Une remarque : le kayak n’était pas si répandu il y a encore quelques années, le kite surf n’existait pas. Deux pratiques nautiques qui font s’éloigner du bord, par delà les tombants, bien au delà de la où vont les surfeurs. C’est automatique, les rencontres sont plus fréquentes. Alors même qu'il y a sans doute moins de requins.

J’ai entendu dire que les autorités avaient ou allaient entreprendre un balisage des requins de la zone. Apparemment, l’idée serait de suivre leurs déplacements (grâce à des bornes placés sous l’eau) et de savoir ainsi à quel moment fermer les plages. Le balisage est certes intéressant pour étudier les déplacements, je doute qu’un système d’alerte puisse être mis en place (en dehors du fait qu'il faudrait équiper tous les requins et renouveler ces équipements), pour la bonne et simple raison que ce serait sans doute l’alerte permanente. Je vous renvoie à un précédent post et à l’opération de marquage des requins bouledogues à Sydney qui révélait que le jour de la fête nationale, sept bouledogues s’étaient promenés, à proximité des baigneurs à certains moments, sans qu’aucun ne soit même aperçu. Toujours se rappeler qu’on a été vu par bien plus de requins que l’on a vus.

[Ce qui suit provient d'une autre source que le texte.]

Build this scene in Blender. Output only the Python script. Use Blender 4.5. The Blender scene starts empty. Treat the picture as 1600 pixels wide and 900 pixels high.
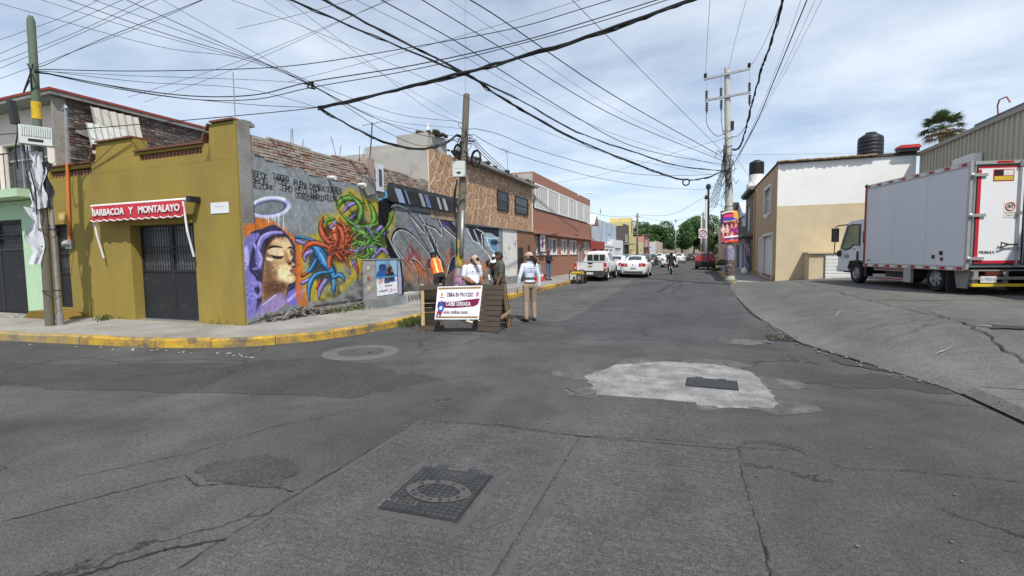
import bpy, bmesh, math, random
import numpy as np
from mathutils import Vector, Matrix
R = math.radians
PI = math.pi
random.seed(7)
rng = np.random.RandomState(5)
SC = bpy.context.scene
COL = SC.collection
# ---------------------------------------------------------------- camera
F_PX, CAM_H = 750.0, 1.62
PHI, TH, ROLL = R(20.8), math.atan(52 / F_PX), 0.0122
cd = bpy.data.cameras.new('camera'); cam = bpy.data.objects.new('camera', cd); COL.objects.link(cam)
cd.sensor_width = 36; cd.lens = 36 * F_PX / 1600; cd.clip_start = .05; cd.clip_end = 3000
cam.matrix_world = Matrix.Translation((0, 0, CAM_H)) @ Matrix.Rotation(PHI, 4, 'Z') @ Matrix.Rotation(PI / 2 - TH, 4, 'X') @ Matrix.Rotation(-ROLL, 4, 'Z')
SC.camera = cam
SC.render.resolution_x, SC.render.resolution_y = 1024, 576
SC.view_settings.view_transform = 'Standard'; SC.view_settings.look = 'None'
SC.view_settings.gamma = 1; SC.view_settings.use_curve_mapping = False
SC.view_settings.exposure = 0.05
# ---------------------------------------------------------------- sky and sun
SUN_EL, SUN_AZ = R(55), R(143)
wd = bpy.data.worlds.new('World'); SC.world = wd; wd.use_nodes = True
nt = wd.node_tree; nt.nodes.clear()
def wn(t, **k):
    n = nt.nodes.new(t)
    for a, b in k.items(): setattr(n, a, b)
    return n
L = nt.links.new
out = wn('ShaderNodeOutputWorld'); bg = wn('ShaderNodeBackground'); bg.inputs[1].default_value = .130
sky = wn('ShaderNodeTexSky', sky_type='NISHITA', sun_disc=False, sun_elevation=SUN_EL, sun_rotation=SUN_AZ, altitude=1800, air_density=1.15, dust_density=.35, ozone_density=1.6)
tc = wn('ShaderNodeTexCoord'); sep = wn('ShaderNodeSeparateXYZ'); L(tc.outputs['Generated'], sep.inputs[0])
mx = wn('ShaderNodeMath', operation='MAXIMUM'); L(sep.outputs[2], mx.inputs[0]); mx.inputs[1].default_value = .02
ad = wn('ShaderNodeMath', operation='ADD'); L(mx.outputs[0], ad.inputs[0]); ad.inputs[1].default_value = .12
dv = wn('ShaderNodeVectorMath', operation='DIVIDE'); L(tc.outputs['Generated'], dv.inputs[0])
cb = wn('ShaderNodeCombineXYZ'); [L(ad.outputs[0], cb.inputs[i]) for i in range(3)]; L(cb.outputs[0], dv.inputs[1])
mp = wn('ShaderNodeMapping'); L(dv.outputs[0], mp.inputs[0]); mp.inputs['Scale'].default_value = (.8, 1.0, 0); mp.inputs['Rotation'].default_value = (0, 0, .5); mp.inputs['Location'].default_value = (1.7, .35, 0)
n1 = wn('ShaderNodeTexNoise'); n1.inputs['Scale'].default_value = 1.25; n1.inputs['Detail'].default_value = 9; n1.inputs['Roughness'].default_value = .56; n1.inputs['Distortion'].default_value = .15
L(mp.outputs[0], n1.inputs['Vector'])
rp = wn('ShaderNodeValToRGB'); rp.color_ramp.elements[0].position = .30; rp.color_ramp.elements[1].position = .74
rp.color_ramp.elements[0].color = (.20, .20, .20, 1); rp.color_ramp.elements[1].color = (.97, .97, .97, 1)
L(n1.outputs[0], rp.inputs[0])
mixc = wn('ShaderNodeMix', data_type='RGBA'); L(rp.outputs[0], mixc.inputs[0]); L(sky.outputs[0], mixc.inputs[6]); mixc.inputs[7].default_value = (6.75, 7.45, 8.3, 1)
L(mixc.outputs[2], bg.inputs[0]); L(bg.outputs[0], out.inputs[0])
sd = bpy.data.lights.new('sun', 'SUN'); sun = bpy.data.objects.new('sun', sd); COL.objects.link(sun)
sd.energy = 4.4; sd.angle = R(.8); sd.color = (1, .955, .88)
SV = Vector((math.cos(SUN_EL) * math.sin(SUN_AZ), math.cos(SUN_EL) * math.cos(SUN_AZ), math.sin(SUN_EL)))
sun.rotation_euler = (-SV).to_track_quat('-Z', 'Y').to_euler(); sun.location = SV * 60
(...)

La vraie question est en fait la suivante : pourquoi attaquent-ils à certains moments, alors que tout le reste du temps ils ne le font pas ?

 

 

10/10/2011

10 requins tigres et bouledogues pêchés sur arrêté préfectoral à la Réunion

Il y a de cela quelques jours, l’un de vous (et je l’en remercie vivement) m’a fait parvenir un arrêté préfectoral émanant de la Réunion et autorisant une « opération ciblée de prélèvement de requins ». En gros, la préfecture avertissait qu’elle avait décidé la prise de 10 requins tigres et bouledogue et ce afin de réguler une population de requins "côtiers sédentaires et dangereux" (suite aux quatre attaques mortelles recensées en 2011). Cette régulation par l'homme prête à sourire tant les spécialistes de ces espèces s’accordent à dire combien leurs effectifs ont reculé ces 20 dernières années, en particulier le requin bouledogue, ou requin du Zambèze.

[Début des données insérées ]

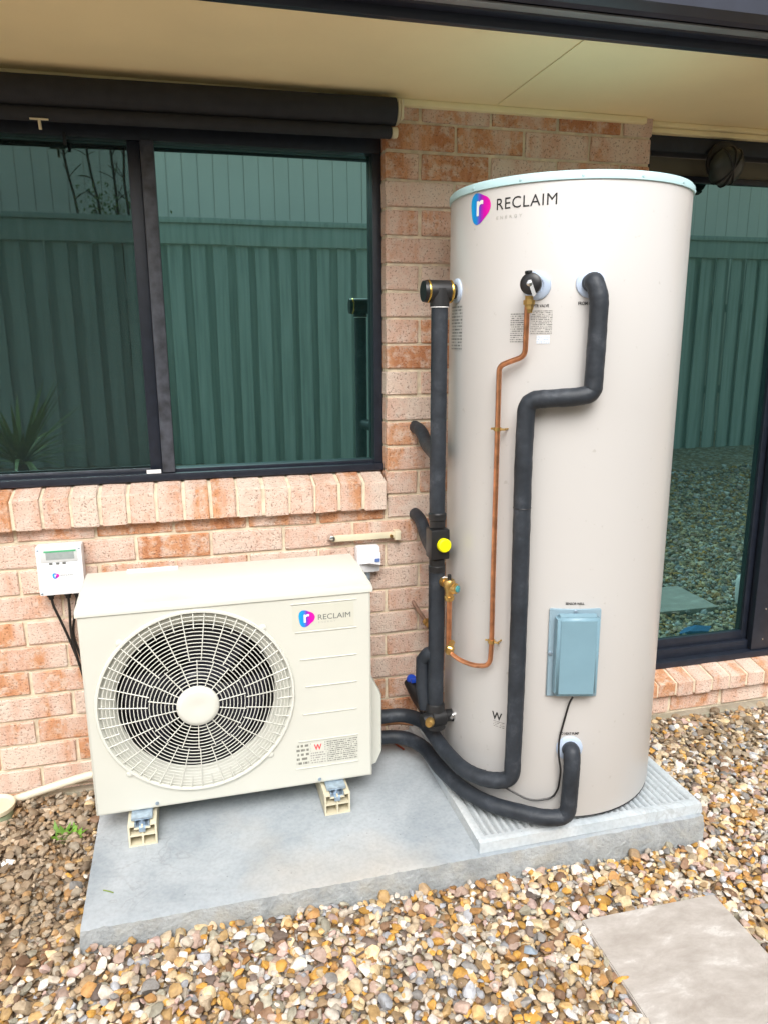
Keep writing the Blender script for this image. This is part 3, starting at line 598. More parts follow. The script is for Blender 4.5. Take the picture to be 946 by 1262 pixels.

Dans sa très grande rigueur, la préfecture ne donnait pas la répartition des prises entre les espèces. On se demande bien, de toutes façons, comment on en est arrivé à ce nombre de 10, puisque le rapport précise qu’on ne connaît pas la taille des populations de ces deux espèces.  Qui plus est le requin tigre n’est pas sédentaire, même s’il repasse souvent par les mêmes endroits. Quant au requin bouledogue, certes il est un peu plus casanier, mais on le voit quand même souvent faire des migrations de plus de 300 km entre l’Afrique du Sud et le Mozambique. C'est dire la précision du ciblage.

Dernière petit détail : ces prises, était-il précisé, pourraient être faites à l’aide de palangres (ces longues lignes bourrées d’hameçons), technique de pêche qui comme chacun le sait permet une pêche extrêmement sélective.

Cette décision paraît totalement stupide (ne régulant rien du tout), et probablement motivée par de seules raisons électoralistes. Ne pourrait-on plutôt s’inspirer des autorités australiennes qui ont marqué les populations de requins bouledogues dans le port de Sydney. Connaître les déplacements de ces requins réunionnais, pour comprendre ces attaques et leurs circonstances, serait sans doute bien plus intéressant que de les pêcher 

Probablement s’apercevrait-on alors que ces populations n’augmentent pas, qu’elles décroissent au contraire, et que la cause est à chercher du côté d’une autre population, celle des surfeurs, qui passent de longues heures dans l’eau à des endroits fréquentés par les requins, et qui elle n’a cessé d’augmenter depuis l’apparition du surf à la Réunion dans les années 1970-80.

1 attaque mortelle en moyenne chaque année, quatre cette année. Nous restons sur des chiffres très bas comparés à d’autres dangers.

Il faut que les surfeurs acceptent ce risque, comme on accepte le risque de chute dans certains sports extrêmes, fût-elle mortelle, qu’ils oublient qu’il s’agit d’un animal et en particulier du requin avec tout ce que cela excite comme imaginaire.